• **What to work on**:
Below is a listing. Quote from it, exactly, the lines from the one containing "Keep writing the" down to the one containing "outer = thing('outer_carton', 'large", both ends included, and nothing else.

>> BEGIN Recorded data

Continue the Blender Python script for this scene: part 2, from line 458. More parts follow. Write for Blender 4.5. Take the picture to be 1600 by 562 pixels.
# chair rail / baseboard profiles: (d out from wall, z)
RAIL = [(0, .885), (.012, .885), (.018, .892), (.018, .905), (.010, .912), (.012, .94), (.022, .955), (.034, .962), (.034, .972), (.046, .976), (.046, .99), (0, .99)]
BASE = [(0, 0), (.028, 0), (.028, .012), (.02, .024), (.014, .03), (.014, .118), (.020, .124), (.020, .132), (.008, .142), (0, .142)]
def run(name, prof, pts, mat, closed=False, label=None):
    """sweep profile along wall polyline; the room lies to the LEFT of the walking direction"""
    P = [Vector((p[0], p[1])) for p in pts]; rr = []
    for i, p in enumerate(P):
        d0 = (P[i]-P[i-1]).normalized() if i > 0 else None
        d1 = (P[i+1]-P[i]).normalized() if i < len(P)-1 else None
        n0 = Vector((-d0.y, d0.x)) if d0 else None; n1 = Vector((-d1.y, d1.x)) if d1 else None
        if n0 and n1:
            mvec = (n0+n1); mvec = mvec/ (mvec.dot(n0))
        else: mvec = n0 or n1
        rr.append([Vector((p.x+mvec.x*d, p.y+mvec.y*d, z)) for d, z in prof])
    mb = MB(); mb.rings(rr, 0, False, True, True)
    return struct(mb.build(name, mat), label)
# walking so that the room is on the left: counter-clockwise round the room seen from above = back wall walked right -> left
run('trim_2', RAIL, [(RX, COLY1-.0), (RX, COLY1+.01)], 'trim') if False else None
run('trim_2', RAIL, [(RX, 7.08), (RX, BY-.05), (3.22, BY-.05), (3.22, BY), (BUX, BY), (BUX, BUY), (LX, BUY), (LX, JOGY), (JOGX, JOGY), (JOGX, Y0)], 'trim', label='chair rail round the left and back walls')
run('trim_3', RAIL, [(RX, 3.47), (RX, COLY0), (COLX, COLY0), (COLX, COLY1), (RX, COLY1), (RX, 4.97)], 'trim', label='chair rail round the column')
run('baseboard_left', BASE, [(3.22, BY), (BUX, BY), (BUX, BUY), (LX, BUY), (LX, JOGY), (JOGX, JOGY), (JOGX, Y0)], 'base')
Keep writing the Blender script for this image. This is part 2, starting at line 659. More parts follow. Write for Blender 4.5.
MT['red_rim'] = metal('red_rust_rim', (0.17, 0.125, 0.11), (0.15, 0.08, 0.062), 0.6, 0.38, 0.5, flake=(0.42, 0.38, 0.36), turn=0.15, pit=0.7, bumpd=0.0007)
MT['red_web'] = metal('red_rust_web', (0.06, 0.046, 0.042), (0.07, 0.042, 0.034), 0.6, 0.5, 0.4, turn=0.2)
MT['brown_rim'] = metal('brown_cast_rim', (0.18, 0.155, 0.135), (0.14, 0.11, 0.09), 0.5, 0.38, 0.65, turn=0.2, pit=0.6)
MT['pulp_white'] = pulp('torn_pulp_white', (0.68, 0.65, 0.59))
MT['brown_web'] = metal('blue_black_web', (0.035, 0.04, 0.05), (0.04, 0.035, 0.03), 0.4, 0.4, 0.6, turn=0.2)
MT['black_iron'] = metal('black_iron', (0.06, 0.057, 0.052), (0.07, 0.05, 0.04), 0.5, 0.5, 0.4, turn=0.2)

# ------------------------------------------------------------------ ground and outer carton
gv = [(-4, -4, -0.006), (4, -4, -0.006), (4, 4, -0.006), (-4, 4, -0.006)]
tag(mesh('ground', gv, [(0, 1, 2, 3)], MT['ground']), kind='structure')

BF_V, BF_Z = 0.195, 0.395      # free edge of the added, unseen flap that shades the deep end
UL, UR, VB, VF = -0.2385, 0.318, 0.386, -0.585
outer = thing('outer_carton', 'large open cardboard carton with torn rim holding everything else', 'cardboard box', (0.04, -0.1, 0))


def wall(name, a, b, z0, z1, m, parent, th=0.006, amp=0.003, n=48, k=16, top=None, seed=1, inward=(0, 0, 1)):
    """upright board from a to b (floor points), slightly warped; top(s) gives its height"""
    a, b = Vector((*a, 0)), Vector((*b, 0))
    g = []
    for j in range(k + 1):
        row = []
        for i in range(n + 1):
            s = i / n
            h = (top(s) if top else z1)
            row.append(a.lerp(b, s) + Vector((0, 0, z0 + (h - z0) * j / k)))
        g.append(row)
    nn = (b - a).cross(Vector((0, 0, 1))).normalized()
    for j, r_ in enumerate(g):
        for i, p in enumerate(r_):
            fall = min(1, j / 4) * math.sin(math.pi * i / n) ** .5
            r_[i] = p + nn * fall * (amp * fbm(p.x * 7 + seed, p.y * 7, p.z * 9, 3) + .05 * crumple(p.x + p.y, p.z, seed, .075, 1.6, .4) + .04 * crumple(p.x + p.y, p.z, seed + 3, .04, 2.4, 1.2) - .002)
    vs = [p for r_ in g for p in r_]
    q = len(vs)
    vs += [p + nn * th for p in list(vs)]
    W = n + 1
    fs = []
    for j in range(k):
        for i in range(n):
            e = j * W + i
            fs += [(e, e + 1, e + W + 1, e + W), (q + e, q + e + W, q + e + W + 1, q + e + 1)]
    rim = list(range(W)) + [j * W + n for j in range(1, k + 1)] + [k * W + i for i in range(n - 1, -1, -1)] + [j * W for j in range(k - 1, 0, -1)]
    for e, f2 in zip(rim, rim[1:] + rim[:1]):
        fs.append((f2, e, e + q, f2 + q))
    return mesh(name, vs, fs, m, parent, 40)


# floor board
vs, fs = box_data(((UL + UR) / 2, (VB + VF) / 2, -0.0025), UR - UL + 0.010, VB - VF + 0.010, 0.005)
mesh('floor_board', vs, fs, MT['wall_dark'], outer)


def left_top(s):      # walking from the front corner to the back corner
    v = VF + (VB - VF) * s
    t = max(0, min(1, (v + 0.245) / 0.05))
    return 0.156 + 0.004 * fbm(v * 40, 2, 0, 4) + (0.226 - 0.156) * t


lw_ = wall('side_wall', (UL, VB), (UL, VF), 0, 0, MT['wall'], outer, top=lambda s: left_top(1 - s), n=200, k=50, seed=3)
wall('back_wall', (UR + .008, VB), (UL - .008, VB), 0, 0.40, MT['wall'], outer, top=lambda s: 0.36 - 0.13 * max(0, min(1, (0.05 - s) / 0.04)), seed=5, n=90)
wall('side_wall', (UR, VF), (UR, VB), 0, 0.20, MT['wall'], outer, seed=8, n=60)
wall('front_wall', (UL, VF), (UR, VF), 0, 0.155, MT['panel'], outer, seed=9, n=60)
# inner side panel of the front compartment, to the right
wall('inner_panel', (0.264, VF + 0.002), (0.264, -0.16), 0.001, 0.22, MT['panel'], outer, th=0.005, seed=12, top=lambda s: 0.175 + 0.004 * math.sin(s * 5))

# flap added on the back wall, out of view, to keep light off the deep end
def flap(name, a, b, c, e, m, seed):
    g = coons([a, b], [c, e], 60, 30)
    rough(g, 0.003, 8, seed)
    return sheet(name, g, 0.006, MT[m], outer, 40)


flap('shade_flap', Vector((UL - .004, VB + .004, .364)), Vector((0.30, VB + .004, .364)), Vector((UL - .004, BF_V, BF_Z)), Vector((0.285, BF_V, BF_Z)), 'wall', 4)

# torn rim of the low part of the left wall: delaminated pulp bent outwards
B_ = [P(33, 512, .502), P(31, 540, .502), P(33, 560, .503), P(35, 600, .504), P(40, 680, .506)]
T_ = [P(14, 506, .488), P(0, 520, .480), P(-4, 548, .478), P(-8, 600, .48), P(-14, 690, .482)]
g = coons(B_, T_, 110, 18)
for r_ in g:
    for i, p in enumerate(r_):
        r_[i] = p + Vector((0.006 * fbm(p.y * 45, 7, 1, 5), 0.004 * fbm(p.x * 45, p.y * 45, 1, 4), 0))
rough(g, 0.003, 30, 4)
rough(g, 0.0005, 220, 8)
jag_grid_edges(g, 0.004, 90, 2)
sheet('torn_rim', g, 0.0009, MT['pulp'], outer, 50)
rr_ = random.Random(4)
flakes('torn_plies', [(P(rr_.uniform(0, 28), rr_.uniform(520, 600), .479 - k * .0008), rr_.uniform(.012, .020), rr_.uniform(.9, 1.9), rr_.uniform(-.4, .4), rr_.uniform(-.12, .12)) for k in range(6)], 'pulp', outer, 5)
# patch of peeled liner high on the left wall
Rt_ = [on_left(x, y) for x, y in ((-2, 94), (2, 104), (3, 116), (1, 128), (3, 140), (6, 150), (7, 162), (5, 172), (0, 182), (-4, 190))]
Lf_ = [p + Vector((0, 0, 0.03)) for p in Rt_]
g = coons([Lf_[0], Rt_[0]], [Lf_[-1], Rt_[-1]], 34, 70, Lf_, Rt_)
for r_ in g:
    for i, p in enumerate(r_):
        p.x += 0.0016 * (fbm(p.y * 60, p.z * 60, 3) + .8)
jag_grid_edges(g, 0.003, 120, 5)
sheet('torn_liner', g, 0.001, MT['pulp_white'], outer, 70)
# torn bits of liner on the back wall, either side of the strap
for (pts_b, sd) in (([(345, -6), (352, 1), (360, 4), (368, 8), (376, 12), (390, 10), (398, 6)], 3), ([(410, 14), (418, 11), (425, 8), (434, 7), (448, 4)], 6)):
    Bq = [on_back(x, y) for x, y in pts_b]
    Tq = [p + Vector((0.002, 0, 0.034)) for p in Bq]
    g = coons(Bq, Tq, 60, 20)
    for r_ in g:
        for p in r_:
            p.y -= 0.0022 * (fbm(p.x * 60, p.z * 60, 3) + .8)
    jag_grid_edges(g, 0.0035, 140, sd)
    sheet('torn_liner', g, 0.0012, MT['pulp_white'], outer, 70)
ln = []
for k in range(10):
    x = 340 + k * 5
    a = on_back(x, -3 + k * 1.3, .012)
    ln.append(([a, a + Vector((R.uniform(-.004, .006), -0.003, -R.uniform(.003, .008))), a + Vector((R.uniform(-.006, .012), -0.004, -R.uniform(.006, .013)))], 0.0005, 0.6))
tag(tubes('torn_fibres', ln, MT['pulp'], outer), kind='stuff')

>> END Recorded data

• **Answer**:
Keep writing the Blender script for this image. This is part 2, starting at line 659. More parts follow. Write for Blender 4.5.
MT['red_rim'] = metal('red_rust_rim', (0.17, 0.125, 0.11), (0.15, 0.08, 0.062), 0.6, 0.38, 0.5, flake=(0.42, 0.38, 0.36), turn=0.15, pit=0.7, bumpd=0.0007)
MT['red_web'] = metal('red_rust_web', (0.06, 0.046, 0.042), (0.07, 0.042, 0.034), 0.6, 0.5, 0.4, turn=0.2)
MT['brown_rim'] = metal('brown_cast_rim', (0.18, 0.155, 0.135), (0.14, 0.11, 0.09), 0.5, 0.38, 0.65, turn=0.2, pit=0.6)
MT['pulp_white'] = pulp('torn_pulp_white', (0.68, 0.65, 0.59))
MT['brown_web'] = metal('blue_black_web', (0.035, 0.04, 0.05), (0.04, 0.035, 0.03), 0.4, 0.4, 0.6, turn=0.2)
MT['black_iron'] = metal('black_iron', (0.06, 0.057, 0.052), (0.07, 0.05, 0.04), 0.5, 0.5, 0.4, turn=0.2)

# ------------------------------------------------------------------ ground and outer carton
gv = [(-4, -4, -0.006), (4, -4, -0.006), (4, 4, -0.006), (-4, 4, -0.006)]
tag(mesh('ground', gv, [(0, 1, 2, 3)], MT['ground']), kind='structure')

BF_V, BF_Z = 0.195, 0.395      # free edge of the added, unseen flap that shades the deep end
UL, UR, VB, VF = -0.2385, 0.318, 0.386, -0.585
outer = thing('outer_carton', 'large open cardboard carton with torn rim holding everything else', 'cardboard box', (0.04, -0.1, 0))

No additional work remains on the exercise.